Somos vasijas de barro
Carta del editor
Queridos hermanos:
Durante este mes aprenderemos de San Pablo lo que significa ser “vasijas de barro” en las cuales se guarda el tesoro más grande del mundo: Cristo mismo (2 Corintios 4, 7).
San Pablo, cuyo nombre judío era Saulo de Tarso, primero fue fariseo. Era un custodio celoso de la ley de Moisés y fue perseguidor de los primeros cristianos (Filipenses 3, 5-6).
Pero, durante un viaje a Damasco tuvo un encuentro transformador y que definiría el resto de su vida: El propio Señor Jesús se le apareció y lo llamó a predicar su evangelio.
Pablo, entonces, dedicó el resto de su vida a cumplir con el mismo mandato que Jesús les había dado a los discípulos antes de su ascensión al cielo: “Vayan, pues, a las gentes de todas las naciones, y háganlas mis discípulos; bautícenlas en el nombre del Padre, del Hijo y del Espíritu Santo, y enséñenles a obedecer todo lo que les he mandado a ustedes” (Mateo 28, 19-20).
Pablo entregó su vida a la construcción de la Iglesia y a cuidar a las primeras comunidades cristianas. Sufrió cuando los gálatas aceptaron “otro evangelio” (Gálatas 1, 6) y con la división que el enemigo causó entre los corintios; pero también se regocijó con los tesalonicenses. El amor que San Pablo tenía por la expansión del reino y la proclamación del evangelio nos ha beneficiado a todos a lo largo de estos siglos.
Pablo nos ha enseñado que Jesucristo es el “tesoro escondido en un terreno” y la perla “de mucho valor” (Mateo 13, 44. 46) y que nosotros somos esas vasijas en las cuales se guarda esta riqueza celestial.
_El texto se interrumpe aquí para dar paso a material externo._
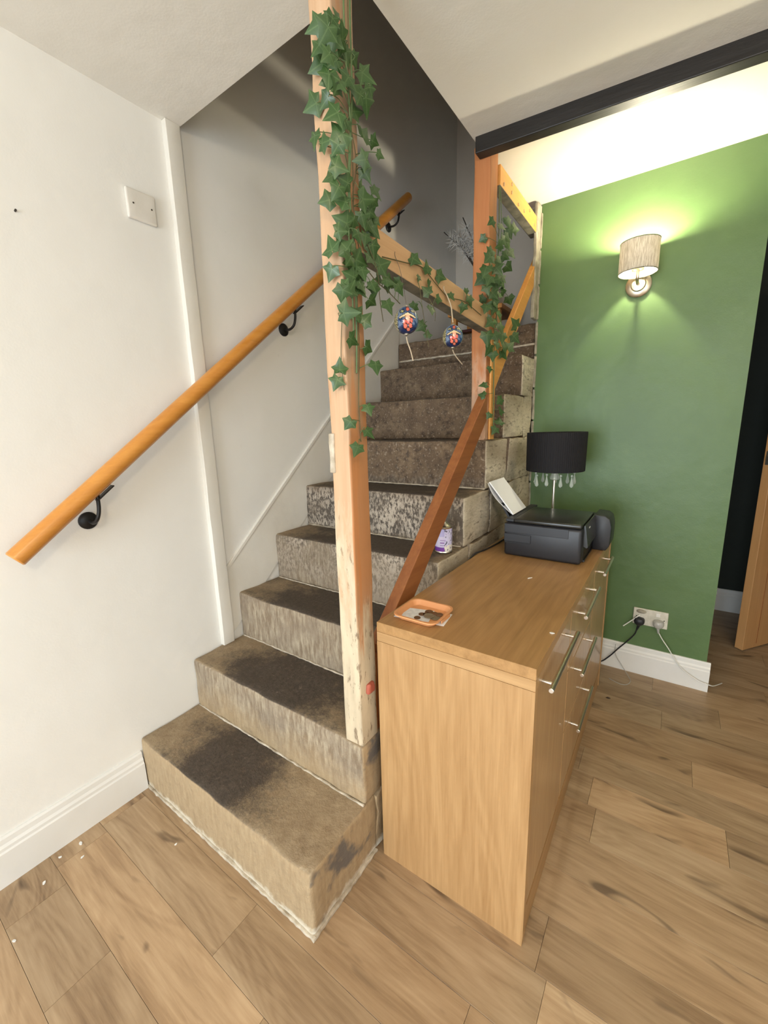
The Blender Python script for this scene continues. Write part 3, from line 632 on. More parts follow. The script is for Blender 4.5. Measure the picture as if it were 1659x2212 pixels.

Un mismo llamado. Nosotros, al igual que él, hemos sido llamados por Jesús a predicar su evangelio y a que nuestra luz brille delante de la gente. No podemos ocultarle este tesoro al mundo, porque el Señor mismo nos manda a que lo llevemos a todas las personas que nos rodean.
Ciertamente, somos conscientes de nuestra imperfección. Pero no olvidemos que el Señor Jesucristo nos da la gracia que necesitamos para cumplir con la misión que nos ha encomendado. Cristo habita en nuestro corazón y el Espíritu Santo nos concede la sabiduría para proclamar este evangelio. No olvidemos que Dios actuó a través de Abraham, Moisés y del rey David, a pesar de los errores que cometieron. Después Jesús nombró a Pedro cabeza de la Iglesia, aunque Pedro lo negó tres veces.
Así que no nos desanimemos, aunque seamos solo vasijas de barro, guardamos el tesoro de Cristo y él nos envía a proclamarlo por todos los rincones de la tierra. Que durante este mes, resuenen en nuestro corazón las palabras de Jesús: “Por mi parte, yo estaré con ustedes todos los días, hasta el fin del mundo” (Mateo 28, 20).